May 30, 2026

Gubernatorial Candidates Address California’s Housing and Homelessness Issues

As California grapples with housing affordability and homelessness, eight gubernatorial candidates present various solutions. A consensus emerges on the need to cut bureaucratic obstacles to expedite housing construction. Some propose compelling homeless individuals to accept services, including drug treatment.

Steve Hilton, a leading Republican candidate, supports creating new suburbs to improve affordability. In contrast, Democratic candidates prefer increasing housing within existing cities. California’s high housing costs and homelessness are critical issues. Candidates have devised multiple proposals to increase housing, enhance affordability, and reduce homelessness, while addressing mental health and drug addiction, significant contributors to the crisis.

Meet the Candidates

The primary field includes two Republicans and six Democrats, with the top two advancing to the general election. The Republicans are Riverside County Sheriff Chad Bianco and conservative commentator Steve Hilton. The Democratic candidates include former California Attorney General Xavier Becerra, San José Mayor Matt Mahan, former Congresswoman Katie Porter, billionaire Tom Steyer, State Superintendent Tony Thurmond, and former L.A. Mayor Antonio Villaraigosa.

Xavier Becerra

Becerra believes in building more homes to reduce costs, a view aligned with economists who cite supply-demand mismatch. He plans to cut red tape and quicken project approvals. Becerra suggests a 90-day deadline for building permit approvals and relaxing regulations for infill projects. He advocates strengthening eviction protections and limiting investor home purchases. For homelessness, Becerra proposes a $150-million annual prevention fund to aid at-risk neighborhoods.

Chad Bianco

Bianco aims to dismantle “government-created barriers” to affordable housing. His campaign supports faster approvals, ending building industry overregulation, and axing the California Environmental Protection Act. Bianco commits to protecting Prop. 13’s low property taxes. On homelessness, he wants cities to remove encampments, and enhance mental health and substance abuse resources.

Steve Hilton

Hilton advocates suburban expansion to curb affordability issues, distinct from the infill focus. He suggests reforming the California Environmental Quality Act to limit lawsuits and ease infrastructure funding for new cities.
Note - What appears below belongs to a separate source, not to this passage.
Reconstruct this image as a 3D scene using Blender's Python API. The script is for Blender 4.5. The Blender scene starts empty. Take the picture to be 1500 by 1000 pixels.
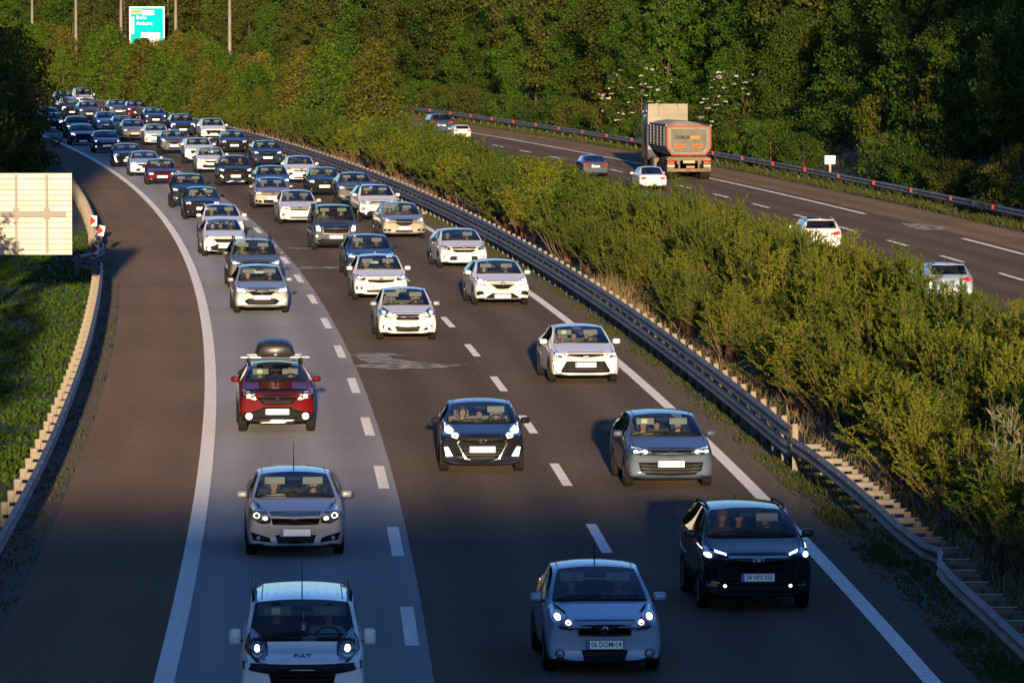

Hilton opposes rent control, linking it to reduced builder incentives, and prefers group shelters over permanent housing for the homeless.

Matt Mahan

Mahan argues high housing costs drive people from California and contribute to homelessness. He proposes lowering development fees, removing restrictive taxes, and faster permit processing. Mahan supports modular housing as part of an industrial strategy. His homelessness plan includes more interim beds and penalizing those who decline shelter repeatedly.

Katie Porter

Porter wants to boost all housing types for affordability. She pledges federal investment and incentives for innovative building. Porter emphasizes interim housing, emergency rental assistance, and rapid rehousing to combat homelessness.

Tom Steyer

Steyer aims to build 1 million homes in four years by revamping housing finance and utilizing public land. He wants to close tax loopholes and foster factory-built housing. On homelessness, Steyer advocates expanding interim housing and services while avoiding costly permanent solutions.

Tony Thurmond

Thurmond plans 2 million homes, leveraging school district land and exploring redevelopment agencies. He emphasizes homeless housing with integrated mental health and substance abuse services.

Antonio Villaraigosa

Villaraigosa supports Senate Bills promoting denser housing and proposes reduced fees and CEQA reform. His housing solutions involve mixed-income projects on public land and expanded mortgage assistance. For homelessness, he backs a substantial investment in permanent supportive housing and interim options.